But that's just it, Puffin. They don't pick trivial details. They pick obvious elements and primary themes from the story that you would have to either not have read or not comprehend to miss. My daughter has never failed one of the tests yet. Neither has one of my little twins.

About pronouncing words wrong, if the issue with the child advancing to the next reading level is phonics...? What was happening is my daughter did not learn to read by phonics. She was an early reader (3) and I didn't know what I was doing. I read to all four kids at once, with the book upside down in my lap so they could all see the pictures. She took a mental picture of each word, and memorized what I said the word was. This worked great when she was reading Outloud, or when I was reading Outloud. But once she started reading silently (5), I was not there to tell her the correct way to say the word. So, then she goes and takes the schools STar Literacy tests and she applied her own (phonics) to the test, thinking of how she would say that word based on memorizing similar words. Sometimes it worked, sometimes it did not. We wound up taking her k class summer and comprehensively teaching her phonics and it's not been a problem again.

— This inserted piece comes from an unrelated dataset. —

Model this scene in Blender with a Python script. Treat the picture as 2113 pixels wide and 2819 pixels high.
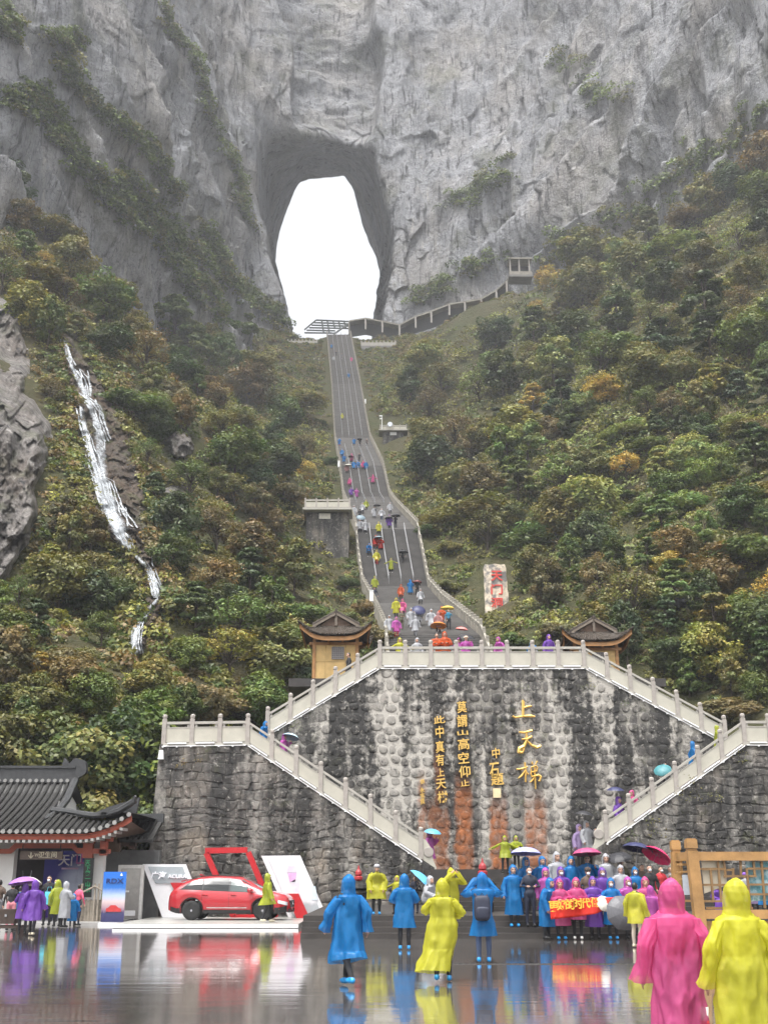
import bpy, bmesh, math, random
import numpy as np
from mathutils import Vector, Matrix, Euler
R = math.radians
PI = math.pi
scene = bpy.context.scene
for _o in list(bpy.data.objects):
    bpy.data.objects.remove(_o)

# ------------------------------------------------------------------ camera
PITCH = R(17.52)
CAM_Z = 1.62
FPX = 3200.0
cam_d = bpy.data.cameras.new('camera')
cam_d.sensor_fit = 'VERTICAL'
cam_d.sensor_height = 36.0
cam_d.lens = FPX / 2819.0 * 36.0
cam_d.clip_start = 0.1
cam_d.clip_end = 4000.0
cam = bpy.data.objects.new('camera', cam_d)
cam.location = (0, 0, CAM_Z)
cam.rotation_euler = (PI / 2 + PITCH, 0, 0)
scene.collection.objects.link(cam)
scene.camera = cam

# ------------------------------------------------------------------ sky and sun (overcast)
SUN_EL, SUN_AZ = R(71), R(212)          # azimuth measured clockwise from +Y: veiled sun high overhead, a little behind the camera
world = bpy.data.worlds.new('World')
scene.world = world
world.use_nodes = True
wn = world.node_tree
wn.nodes.clear()
w_out = wn.nodes.new('ShaderNodeOutputWorld')
w_bg = wn.nodes.new('ShaderNodeBackground')
w_hs = wn.nodes.new('ShaderNodeHueSaturation')
w_sky = wn.nodes.new('ShaderNodeTexSky')
w_sky.sky_type = 'NISHITA'
w_sky.sun_disc = False
w_sky.sun_elevation = SUN_EL
w_sky.sun_rotation = SUN_AZ
w_sky.air_density = 1.0
w_sky.dust_density = 6.0
w_sky.ozone_density = 1.0
w_hs.inputs['Saturation'].default_value = 0.14     # cloud cover: the same sky with nearly all its blue gone
w_hs.inputs['Value'].default_value = 1.0
w_bg.inputs['Strength'].default_value = 0.15
wn.links.new(w_sky.outputs[0], w_hs.inputs['Color'])
wn.links.new(w_hs.outputs[0], w_bg.inputs['Color'])
wn.links.new(w_bg.outputs[0], w_out.inputs['Surface'])
sun_d = bpy.data.lights.new('sun', 'SUN')
sun_d.energy = 1.4
sun_d.angle = R(20)
sun_d.color = (1.0, 0.97, 0.92)
sun = bpy.data.objects.new('sun', sun_d)
_sd = Vector((math.sin(SUN_AZ) * math.cos(SUN_EL), math.cos(SUN_AZ) * math.cos(SUN_EL), math.sin(SUN_EL)))
sun.rotation_euler = _sd.to_track_quat('Z', 'Y').to_euler()
scene.collection.objects.link(sun)
vs = scene.view_settings
vs.view_transform = 'Standard'
vs.look = 'None'
vs.exposure = 1.45
vs.gamma = 1.0
vs.use_curve_mapping = False
scene.render.engine = 'CYCLES'
cy = scene.cycles
cy.use_denoising = True
cy.max_bounces = 5
cy.diffuse_bounces = 2
cy.glossy_bounces = 2
cy.transmission_bounces = 4
cy.transparent_max_bounces = 8
cy.volume_bounces = 0
cy.use_adaptive_sampling = True
cy.adaptive_threshold = 0.03
cy.caustics_reflective = False
cy.caustics_refractive = False

# ------------------------------------------------------------------ helpers
COL = scene.collection
CP, SP = math.cos(PITCH), math.sin(PITCH)

def ray(px, py):
    u = (px - 1056.5) / FPX
    v = (1409.5 - py) / FPX
    return np.array([u, CP - v * SP, SP + v * CP])

def at(px, py, Y):
    """the point of the place that lies Y metres north of the viewpoint in the direction of a spot of the photograph"""
    d = ray(px, py)
    t = Y / d[1]
    return Vector((d[0] * t, Y, CAM_Z + d[2] * t))

def proj(x, y, z):
    dx, dy, dz = x, y, z - CAM_Z
    dep = dy * CP + dz * SP
    v = -dy * SP + dz * CP
    return 1056.5 + dx / dep * FPX, 1409.5 - v / dep * FPX

# numpy value noise
_rs = np.random.RandomState(7)
_PERM = np.concatenate([_rs.permutation(512)] * 3)
_VAL = _rs.rand(512) * 2 - 1

def vnoise(x, y, z=None):
    x = np.asarray(x, float); y = np.asarray(y, float)
    z = np.zeros_like(x) if z is None else np.asarray(z, float)
    xi = np.floor(x).astype(int); yi = np.floor(y).astype(int); zi = np.floor(z).astype(int)
    xf = x - xi; yf = y - yi; zf = z - zi
    xf = xf * xf * (3 - 2 * xf); yf = yf * yf * (3 - 2 * yf); zf = zf * zf * (3 - 2 * zf)
    def h(a, b, c):
        return _VAL[_PERM[_PERM[_PERM[a & 511] + (b & 511)] + (c & 511)]]
    def lerp(a, b, t): return a + (b - a) * t
    c00 = lerp(h(xi, yi, zi), h(xi + 1, yi, zi), xf)
    c10 = lerp(h(xi, yi + 1, zi), h(xi + 1, yi + 1, zi), xf)
    if np.any(zf):
        c01 = lerp(h(xi, yi, zi + 1), h(xi + 1, yi, zi + 1), xf)
        c11 = lerp(h(xi, yi + 1, zi + 1), h(xi + 1, yi + 1, zi + 1), xf)
        return lerp(lerp(c00, c10, yf), lerp(c01, c11, yf), zf)
    return lerp(c00, c10, yf)

def fbm(x, y, z=None, octv=4, lac=2.03, gain=0.5):
    a, s, tot = 1.0, 0.0, 0.0
    x = np.asarray(x, float); y = np.asarray(y, float)
    if z is not None: z = np.asarray(z, float)
    f = 1.0
    for i in range(octv):
        s = s + a * vnoise(x * f + 17.3 * i, y * f - 9.1 * i, None if z is None else z * f + 5.7 * i)
        tot += a; a *= gain; f *= lac
    return s / tot

def facets(x, y, cx, cy_, seed=0, tilt=1.0, soft=0.0):
    """broken rock: blocks of about cx by cy_, each with its own offset and slant, about -1..1"""
    x = np.asarray(x, float) / cx; y = np.asarray(y, float) / cy_
    xi, yi = np.floor(x).astype(int), np.floor(y).astype(int)
    best = np.full(x.shape, 9e9); val = np.zeros(x.shape)
    def h(a, b, k): return _VAL[_PERM[_PERM[(a + 37 * seed) & 511] + ((b + 11 * k) & 511)]]
    for dx in (-1, 0, 1):
        for dy in (-1, 0, 1):
            a, b = xi + dx, yi + dy
            px_, py_ = a + .5 + .45 * h(a, b, 1), b + .5 + .45 * h(a, b, 2)
            d = (x - px_) ** 2 + (y - py_) ** 2
            m = d < best
            best = np.where(m, d, best)
            val = np.where(m, h(a, b, 3) + tilt * ((x - px_) * h(a, b, 4) + (y - py_) * h(a, b, 5)) * 1.6, val)
    return val

def sstep(a, b, x):
    t = np.clip((np.asarray(x, float) - a) / (b - a), 0, 1)
    return t * t * (3 - 2 * t)

class MB:
    """collects faces for one mesh"""
    def __init__(self):
        self.v, self.f, self.m = [], [], []
    def add(self, vs_, fs, mi=0):
        o = len(self.v)
        self.v += [tuple(map(float, p)) for p in vs_]
        for q in fs:
            self.f.append(tuple(i + o for i in q)); self.m.append(mi)
        return self
    def box(self, c, s, mi=0, rz=0.0, M=None, taper=1.0):
        x, y, z = s[0] / 2, s[1] / 2, s[2] / 2
        P = [(-x, -y, -z), (x, -y, -z), (x, y, -z), (-x, y, -z),
             (-x * taper, -y * taper, z), (x * taper, -y * taper, z), (x * taper, y * taper, z), (-x * taper, y * taper, z)]
        if M is not None:
            P = [M @ Vector(p) for p in P]
        elif rz:
            k, q = math.cos(rz), math.sin(rz)
            P = [(a * k - b * q, a * q + b * k, d) for a, b, d in P]
        P = [(p[0] + c[0], p[1] + c[1], p[2] + c[2]) for p in P]
        return self.add(P, [(0, 3, 2, 1), (4, 5, 6, 7), (0, 1, 5, 4), (1, 2, 6, 5), (2, 3, 7, 6), (3, 0, 4, 7)], mi)
    def hexa(self, P, mi=0):
        """8 points: bottom four then top four"""
        return self.add(P, [(0, 3, 2, 1), (4, 5, 6, 7), (0, 1, 5, 4), (1, 2, 6, 5), (2, 3, 7, 6), (3, 0, 4, 7)], mi)
    def prism(self, poly, y0, y1, mi=0):
        """poly of (x,z) counter-clockwise seen from -y, extruded y0..y1"""
        n = len(poly)
        P = [(a, y0, b) for a, b in poly] + [(a, y1, b) for a, b in poly]
        F = [tuple(range(n)), tuple(range(2 * n - 1, n - 1, -1))]
        F += [((i + 1) % n, i, i + n, (i + 1) % n + n) for i in range(n)]
        return self.add(P, F, mi)
    def tube(self, pts, rad, n=8, mi=0, cap=True):
        pts = [Vector(p) for p in pts]
        if not hasattr(rad, '__len__'): rad = [rad] * len(pts)
        rings = []
        up = None
        for i, p in enumerate(pts):
            t = (pts[min(i + 1, len(pts) - 1)] - pts[max(i - 1, 0)])
            t = t.normalized() if t.length > 1e-9 else Vector((0, 0, 1))
            if up is None:
                up = Vector((1, 0, 0)) if abs(t.x) < 0.9 else Vector((0, 1, 0))
            a = t.cross(up)
            a = a.normalized() if a.length > 1e-6 else Vector((0, 1, 0))
            b = t.cross(a).normalized()
            up = -b if False else up
            rings.append([p + (a * math.cos(2 * PI * k / n) + b * math.sin(2 * PI * k / n)) * rad[i] for k in range(n)])
        V = [q for r_ in rings for q in r_]
        F = []
        for i in range(len(pts) - 1):
            for k in range(n):
                F.append((i * n + k, i * n + (k + 1) % n, (i + 1) * n + (k + 1) % n, (i + 1) * n + k))
        if cap:
            F.append(tuple(range(n - 1, -1, -1)))
            F.append(tuple((len(pts) - 1) * n + k for k in range(n)))
        return self.add(V, F, mi)
    def lathe(self, prof, n=16, mi=0, c=(0, 0, 0), sx=1, sy=1, M=None):
        V = []
        for r_, z in prof:
            for k in range(n):
                V.append(Vector((r_ * math.cos(2 * PI * k / n) * sx, r_ * math.sin(2 * PI * k / n) * sy, z)))
        if M is not None: V = [M @ v for v in V]
        V = [(v[0] + c[0], v[1] + c[1], v[2] + c[2]) for v in V]
        F = []
        for i in range(len(prof) - 1):
            for k in range(n):
                F.append((i * n + k, i * n + (k + 1) % n, (i + 1) * n + (k + 1) % n, (i + 1) * n + k))
        F.append(tuple(range(n - 1, -1, -1)))
        F.append(tuple((len(prof) - 1) * n + k for k in range(n)))
        return self.add(V, F, mi)
    def ellipsoid(self, c, r, nu=12, nv=8, mi=0):
        prof = []
        V, F = [], []
        for j in range(nv + 1):
            ph = -PI / 2 + PI * j / nv
            for k in range(nu):
                th = 2 * PI * k / nu
                V.append((c[0] + r[0] * math.cos(ph) * math.cos(th), c[1] + r[1] * math.cos(ph) * math.sin(th), c[2] + r[2] * math.sin(ph)))
        for j in range(nv):
            for k in range(nu):
                F.append((j * nu + k, j * nu + (k + 1) % nu, (j + 1) * nu + (k + 1) % nu, (j + 1) * nu + k))
        return self.add(V, F, mi)
    def mesh(self, name='m', smooth=False):
        me = bpy.data.meshes.new(name)
        me.from_pydata(self.v, [], self.f)
        me.polygons.foreach_set('material_index', self.m)
        if smooth: me.polygons.foreach_set('use_smooth', [True] * len(self.f))
        me.update()
        return me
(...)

But, as far as reading words you can decode but don't understand, this doesn't make sense to me ither, maybe I am missing something. My youngest twin is hyperlexic. He could read German at age four if handed to him, perfectly getting the phonics. How would this have benefitted him? He would not have understood what he read. In the same way, we waited until his understanding caught up with his phonics skills before sending him ahead in books. And sadly, he has lost most of hat hyperlexia which I read happens with children who are hyperlexic but not autistic. He still reads about four grades ahead though, so we are happy.